I think that’s perhaps because each of us know what it’s like to have God not live up to our expectations. We know what it’s like to have Jesus not do the things we want Jesus to do. We all know what it’s like to have the world just not simply turn out the way that you wanted it to and to have anger and frustration about that. 

And while it’s unlikely that any have us have gone into the temple and taken 30 pieces of silver to betray Christ, I would imagine that each of us has had times in our life when our experience of God or others has made us want to say, “Oh, to hell with it.”

I’m fascinated by the readings given to us on Spy Wednesday. Because these readings not only look very carefully and very realistically at the suffering of Christ, but they also connect that suffering to us. We are given readings that say that we should not lose heart when we find ourselves beset by all kinds of suffering, that we should fix our eyes on Jesus, the author and perfecter of our faith, and press on.

I’m struck by that.

I’m struck by the fact that Jesus demonstrated that when our faith in others is shaken, when our faith in God is shaken, when we find ourselves hurt or wounded or angry—maybe not spat upon, but wounded in other ways—that we are called quite simply to look a little more carefully at Jesus and to choose to persist. We are called to know that saying “To hell with it,” is the path that leads to no good end, that it is the path that leads out into the night—not where the Light is.

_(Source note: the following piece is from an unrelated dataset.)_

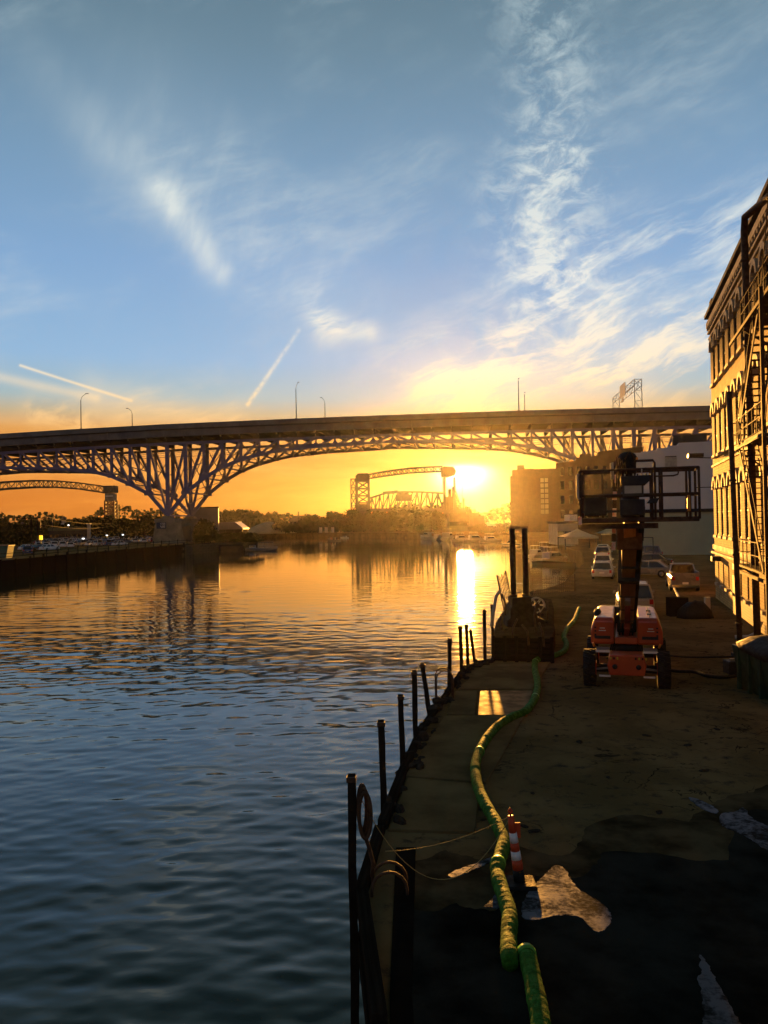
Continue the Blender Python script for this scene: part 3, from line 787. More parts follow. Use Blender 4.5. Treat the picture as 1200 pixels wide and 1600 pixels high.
# piers: a tapered concrete shaft under each truss, with a joining wall
def pier(X, wv=1.0):
    for b in (-2.0, TW - 2.2):
        secs = []
        for z, hw, hd in ((-2, 4.4, 4.0), (3.2, 4.1, 3.7), (3.21, 3.8, 3.4), (9.0, 3.0, 2.9), (9.01, 3.25, 3.1), (10.3, 3.2, 3.05), (10.31, 1.5, 1.5), (11.0, 1.3, 1.3)):
            c = P_(X, b + 2.2, z); secs.append([c + BU * sx * hw + BN * sy * hd for sx, sy in ((-1, -1), (1, -1), (1, 1), (-1, 1))])
        mb = MB(); mb.loft(secs, False); mb.build('concrete_pier', conc, bridge, .08)
    c0 = P_(X, 4, 4.2); c1 = P_(X, TW - 4, 4.2)
    piece('pier_wall', P_(X, 3, 3.4), P_(X, TW - 3, 3.4), 2.4, 8.8, conc_dk, bridge)
for X in (XA, XB, XC): pier(X)
sg = MB().box(P_(XA - .9, -4.05 + .95, 8.15), (2.9, .08, 1.9), None); sg = sg.build('sign_board', mat('sign_blue_grey', (.06, .07, .10), .6), bridge)
def text_mesh(name, s, size, m, parent, loc, rot, ext=.01, align='CENTER', sx=1.0):
    cu = bpy.data.curves.new('tmp', 'FONT'); cu.body = s; cu.size = size; cu.extrude = ext; cu.align_x = align; cu.align_y = 'CENTER'
    o = bpy.data.objects.new('tmp', cu); COL.objects.link(o)
    bpy.context.view_layer.update(); dg = bpy.context.evaluated_depsgraph_get()
    me = bpy.data.meshes.new_from_object(o.evaluated_get(dg)); bpy.data.objects.remove(o)
    me.materials.clear(); me.materials.append(m)
    t = bpy.data.objects.new(name, me); COL.objects.link(t); t.parent = parent; t.location = loc; t.rotation_euler = rot; t.scale = (sx, 1, 1); return t
sc_ = P_(XA - .9, -4.05 + .95, 8.15)
text_mesh('lettering', 'WATER', .75, rf, sg, sc_ + Vector((0, -.06, .5)), (R(90), 0, R(-6)))
text_mesh('lettering', 'TAXI', 1.05, rf, sg, sc_ + Vector((0, -.06, -.35)), (R(90), 0, R(-6)))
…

We are called instead to choose to be present, to persist, to love as we best can, even if that means the difficult suffering before us. To persist in love is what Christ did.

And as Jesus walked through this Holy Week, watching, as we have seen, as the crisis and conflict rises, as more and more begin to doubt him… Surely, he began to realize more and more how hard it is to watch those who had followed him turn away, how hard it is to watch the crowds of Palm Sunday eventually shrink, bit by bit, until we hit this moment on Spy Wednesday where even one of his closest friends turns away.

We watch that.

But we also see a Christ who remains steadfast in his path, who remains convinced that what matters much more that his suffering is a persistent love that seeks to reconcile all people to God and Godself.

I don’t know what kinds of burdens you come to Holy Wednesday with, what kind of burdens you  bring to this Spy Wednesday. But I’d urge you to fix your eyes on Christ and to walk. I’d urge you to walk, not only these next three days of the Triduum, with powerful confidence in Christ’s love, but to walk the days that follow.

I’d invite you to persist on, remembering that no matter the sufferings that beset you, you may have confidence that nothing is ever lost to the love of God. Amen.

Lord God, whose blessed Son our Savior gave his body to be whipped and his face to be spit upon: Give us grace to accept joyfully the sufferings of the present time, confident of the glory that shall be revealed; through Jesus Christ your Son our Lord, who lives and reigns with you and the Holy Spirit, one God, for ever and ever. Amen.